**SET TASK**.
Reproduce the listing below verbatim.

<<<<

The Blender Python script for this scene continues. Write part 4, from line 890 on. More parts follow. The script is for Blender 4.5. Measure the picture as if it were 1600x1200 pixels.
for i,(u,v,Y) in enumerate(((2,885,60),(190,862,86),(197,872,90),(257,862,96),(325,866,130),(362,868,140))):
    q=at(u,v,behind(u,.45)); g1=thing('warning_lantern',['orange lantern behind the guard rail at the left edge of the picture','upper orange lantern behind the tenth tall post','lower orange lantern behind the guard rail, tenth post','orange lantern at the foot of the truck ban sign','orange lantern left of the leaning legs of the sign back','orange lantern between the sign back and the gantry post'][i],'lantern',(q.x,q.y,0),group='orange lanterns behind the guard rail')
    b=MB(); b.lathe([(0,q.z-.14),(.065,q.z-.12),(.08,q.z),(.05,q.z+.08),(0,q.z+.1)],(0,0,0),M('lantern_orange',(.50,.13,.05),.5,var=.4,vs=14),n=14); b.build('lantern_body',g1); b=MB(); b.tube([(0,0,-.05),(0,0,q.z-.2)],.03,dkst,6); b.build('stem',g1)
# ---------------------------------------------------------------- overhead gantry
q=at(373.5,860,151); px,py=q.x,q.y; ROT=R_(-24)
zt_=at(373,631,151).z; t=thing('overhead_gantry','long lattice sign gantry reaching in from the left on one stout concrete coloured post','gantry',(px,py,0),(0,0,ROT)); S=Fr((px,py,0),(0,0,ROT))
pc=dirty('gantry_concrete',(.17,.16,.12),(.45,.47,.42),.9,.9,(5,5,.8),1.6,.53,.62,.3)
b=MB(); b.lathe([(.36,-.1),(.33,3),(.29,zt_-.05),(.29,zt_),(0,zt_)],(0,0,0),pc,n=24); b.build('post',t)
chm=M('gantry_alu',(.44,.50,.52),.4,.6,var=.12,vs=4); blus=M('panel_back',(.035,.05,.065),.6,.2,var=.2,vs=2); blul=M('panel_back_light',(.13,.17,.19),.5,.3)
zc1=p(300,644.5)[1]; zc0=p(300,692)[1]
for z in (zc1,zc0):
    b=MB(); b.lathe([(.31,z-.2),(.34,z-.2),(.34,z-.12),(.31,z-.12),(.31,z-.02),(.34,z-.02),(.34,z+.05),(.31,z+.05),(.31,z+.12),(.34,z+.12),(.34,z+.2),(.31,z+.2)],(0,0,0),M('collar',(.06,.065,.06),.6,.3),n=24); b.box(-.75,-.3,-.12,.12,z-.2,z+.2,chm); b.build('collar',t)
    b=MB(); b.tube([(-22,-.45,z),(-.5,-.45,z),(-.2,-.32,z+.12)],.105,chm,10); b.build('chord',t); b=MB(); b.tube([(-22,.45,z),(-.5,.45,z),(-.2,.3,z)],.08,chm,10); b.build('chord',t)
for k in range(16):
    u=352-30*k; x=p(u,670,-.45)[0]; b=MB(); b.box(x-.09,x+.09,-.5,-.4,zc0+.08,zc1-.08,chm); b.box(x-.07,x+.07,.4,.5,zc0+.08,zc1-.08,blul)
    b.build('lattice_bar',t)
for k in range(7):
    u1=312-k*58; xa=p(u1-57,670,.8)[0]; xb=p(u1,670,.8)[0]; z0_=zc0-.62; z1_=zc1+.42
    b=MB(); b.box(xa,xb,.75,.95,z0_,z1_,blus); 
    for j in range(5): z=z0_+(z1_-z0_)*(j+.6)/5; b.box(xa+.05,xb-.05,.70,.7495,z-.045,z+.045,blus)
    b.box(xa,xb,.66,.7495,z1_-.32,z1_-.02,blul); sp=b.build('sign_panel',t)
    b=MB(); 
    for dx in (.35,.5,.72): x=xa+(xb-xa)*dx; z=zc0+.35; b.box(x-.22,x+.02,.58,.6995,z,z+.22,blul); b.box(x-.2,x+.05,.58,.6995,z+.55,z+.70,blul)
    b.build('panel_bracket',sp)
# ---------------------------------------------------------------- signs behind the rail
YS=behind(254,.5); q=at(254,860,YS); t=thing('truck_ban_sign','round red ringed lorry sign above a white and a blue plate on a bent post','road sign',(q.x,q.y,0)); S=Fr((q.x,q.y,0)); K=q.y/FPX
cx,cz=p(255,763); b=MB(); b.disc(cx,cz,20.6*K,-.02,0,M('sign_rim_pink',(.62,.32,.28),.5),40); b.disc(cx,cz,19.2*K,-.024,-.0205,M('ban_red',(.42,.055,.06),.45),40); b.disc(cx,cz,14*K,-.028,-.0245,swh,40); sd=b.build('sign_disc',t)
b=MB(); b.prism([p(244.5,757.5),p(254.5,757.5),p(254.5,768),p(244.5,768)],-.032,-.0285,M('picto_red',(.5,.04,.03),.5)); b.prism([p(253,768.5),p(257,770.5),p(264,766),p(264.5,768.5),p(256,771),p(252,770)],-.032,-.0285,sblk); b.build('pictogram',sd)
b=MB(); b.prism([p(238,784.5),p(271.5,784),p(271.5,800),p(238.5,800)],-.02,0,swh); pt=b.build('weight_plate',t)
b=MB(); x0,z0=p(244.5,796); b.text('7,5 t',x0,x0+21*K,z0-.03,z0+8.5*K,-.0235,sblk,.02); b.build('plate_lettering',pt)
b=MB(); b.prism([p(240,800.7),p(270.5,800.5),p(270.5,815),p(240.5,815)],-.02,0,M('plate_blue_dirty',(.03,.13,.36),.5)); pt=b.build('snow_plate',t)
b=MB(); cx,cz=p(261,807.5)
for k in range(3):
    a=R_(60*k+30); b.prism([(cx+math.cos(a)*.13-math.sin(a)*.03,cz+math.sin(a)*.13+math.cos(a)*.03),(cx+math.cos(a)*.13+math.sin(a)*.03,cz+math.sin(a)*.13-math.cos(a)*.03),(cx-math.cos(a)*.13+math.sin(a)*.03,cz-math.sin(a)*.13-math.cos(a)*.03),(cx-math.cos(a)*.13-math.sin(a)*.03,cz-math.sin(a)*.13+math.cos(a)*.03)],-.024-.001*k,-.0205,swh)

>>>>

**COMPLETED EXERCISE**.
The Blender Python script for this scene continues. Write part 4, from line 890 on. More parts follow. The script is for Blender 4.5. Measure the picture as if it were 1600x1200 pixels.
for i,(u,v,Y) in enumerate(((2,885,60),(190,862,86),(197,872,90),(257,862,96),(325,866,130),(362,868,140))):
    q=at(u,v,behind(u,.45)); g1=thing('warning_lantern',['orange lantern behind the guard rail at the left edge of the picture','upper orange lantern behind the tenth tall post','lower orange lantern behind the guard rail, tenth post','orange lantern at the foot of the truck ban sign','orange lantern left of the leaning legs of the sign back','orange lantern between the sign back and the gantry post'][i],'lantern',(q.x,q.y,0),group='orange lanterns behind the guard rail')
    b=MB(); b.lathe([(0,q.z-.14),(.065,q.z-.12),(.08,q.z),(.05,q.z+.08),(0,q.z+.1)],(0,0,0),M('lantern_orange',(.50,.13,.05),.5,var=.4,vs=14),n=14); b.build('lantern_body',g1); b=MB(); b.tube([(0,0,-.05),(0,0,q.z-.2)],.03,dkst,6); b.build('stem',g1)
# ---------------------------------------------------------------- overhead gantry
q=at(373.5,860,151); px,py=q.x,q.y; ROT=R_(-24)
zt_=at(373,631,151).z; t=thing('overhead_gantry','long lattice sign gantry reaching in from the left on one stout concrete coloured post','gantry',(px,py,0),(0,0,ROT)); S=Fr((px,py,0),(0,0,ROT))
pc=dirty('gantry_concrete',(.17,.16,.12),(.45,.47,.42),.9,.9,(5,5,.8),1.6,.53,.62,.3)
b=MB(); b.lathe([(.36,-.1),(.33,3),(.29,zt_-.05),(.29,zt_),(0,zt_)],(0,0,0),pc,n=24); b.build('post',t)
chm=M('gantry_alu',(.44,.50,.52),.4,.6,var=.12,vs=4); blus=M('panel_back',(.035,.05,.065),.6,.2,var=.2,vs=2); blul=M('panel_back_light',(.13,.17,.19),.5,.3)
zc1=p(300,644.5)[1]; zc0=p(300,692)[1]
for z in (zc1,zc0):
    b=MB(); b.lathe([(.31,z-.2),(.34,z-.2),(.34,z-.12),(.31,z-.12),(.31,z-.02),(.34,z-.02),(.34,z+.05),(.31,z+.05),(.31,z+.12),(.34,z+.12),(.34,z+.2),(.31,z+.2)],(0,0,0),M('collar',(.06,.065,.06),.6,.3),n=24); b.box(-.75,-.3,-.12,.12,z-.2,z+.2,chm); b.build('collar',t)
    b=MB(); b.tube([(-22,-.45,z),(-.5,-.45,z),(-.2,-.32,z+.12)],.105,chm,10); b.build('chord',t); b=MB(); b.tube([(-22,.45,z),(-.5,.45,z),(-.2,.3,z)],.08,chm,10); b.build('chord',t)
for k in range(16):
    u=352-30*k; x=p(u,670,-.45)[0]; b=MB(); b.box(x-.09,x+.09,-.5,-.4,zc0+.08,zc1-.08,chm); b.box(x-.07,x+.07,.4,.5,zc0+.08,zc1-.08,blul)
    b.build('lattice_bar',t)
for k in range(7):
    u1=312-k*58; xa=p(u1-57,670,.8)[0]; xb=p(u1,670,.8)[0]; z0_=zc0-.62; z1_=zc1+.42
    b=MB(); b.box(xa,xb,.75,.95,z0_,z1_,blus); 
    for j in range(5): z=z0_+(z1_-z0_)*(j+.6)/5; b.box(xa+.05,xb-.05,.70,.7495,z-.045,z+.045,blus)
    b.box(xa,xb,.66,.7495,z1_-.32,z1_-.02,blul); sp=b.build('sign_panel',t)
    b=MB(); 
    for dx in (.35,.5,.72): x=xa+(xb-xa)*dx; z=zc0+.35; b.box(x-.22,x+.02,.58,.6995,z,z+.22,blul); b.box(x-.2,x+.05,.58,.6995,z+.55,z+.70,blul)
    b.build('panel_bracket',sp)
# ---------------------------------------------------------------- signs behind the rail
YS=behind(254,.5); q=at(254,860,YS); t=thing('truck_ban_sign','round red ringed lorry sign above a white and a blue plate on a bent post','road sign',(q.x,q.y,0)); S=Fr((q.x,q.y,0)); K=q.y/FPX
cx,cz=p(255,763); b=MB(); b.disc(cx,cz,20.6*K,-.02,0,M('sign_rim_pink',(.62,.32,.28),.5),40); b.disc(cx,cz,19.2*K,-.024,-.0205,M('ban_red',(.42,.055,.06),.45),40); b.disc(cx,cz,14*K,-.028,-.0245,swh,40); sd=b.build('sign_disc',t)
b=MB(); b.prism([p(244.5,757.5),p(254.5,757.5),p(254.5,768),p(244.5,768)],-.032,-.0285,M('picto_red',(.5,.04,.03),.5)); b.prism([p(253,768.5),p(257,770.5),p(264,766),p(264.5,768.5),p(256,771),p(252,770)],-.032,-.0285,sblk); b.build('pictogram',sd)
b=MB(); b.prism([p(238,784.5),p(271.5,784),p(271.5,800),p(238.5,800)],-.02,0,swh); pt=b.build('weight_plate',t)
b=MB(); x0,z0=p(244.5,796); b.text('7,5 t',x0,x0+21*K,z0-.03,z0+8.5*K,-.0235,sblk,.02); b.build('plate_lettering',pt)
b=MB(); b.prism([p(240,800.7),p(270.5,800.5),p(270.5,815),p(240.5,815)],-.02,0,M('plate_blue_dirty',(.03,.13,.36),.5)); pt=b.build('snow_plate',t)
b=MB(); cx,cz=p(261,807.5)
for k in range(3):
    a=R_(60*k+30); b.prism([(cx+math.cos(a)*.13-math.sin(a)*.03,cz+math.sin(a)*.13+math.cos(a)*.03),(cx+math.cos(a)*.13+math.sin(a)*.03,cz+math.sin(a)*.13-math.cos(a)*.03),(cx-math.cos(a)*.13+math.sin(a)*.03,cz-math.sin(a)*.13-math.cos(a)*.03),(cx-math.cos(a)*.13-math.sin(a)*.03,cz-math.sin(a)*.13+math.cos(a)*.03)],-.024-.001*k,-.0205,swh)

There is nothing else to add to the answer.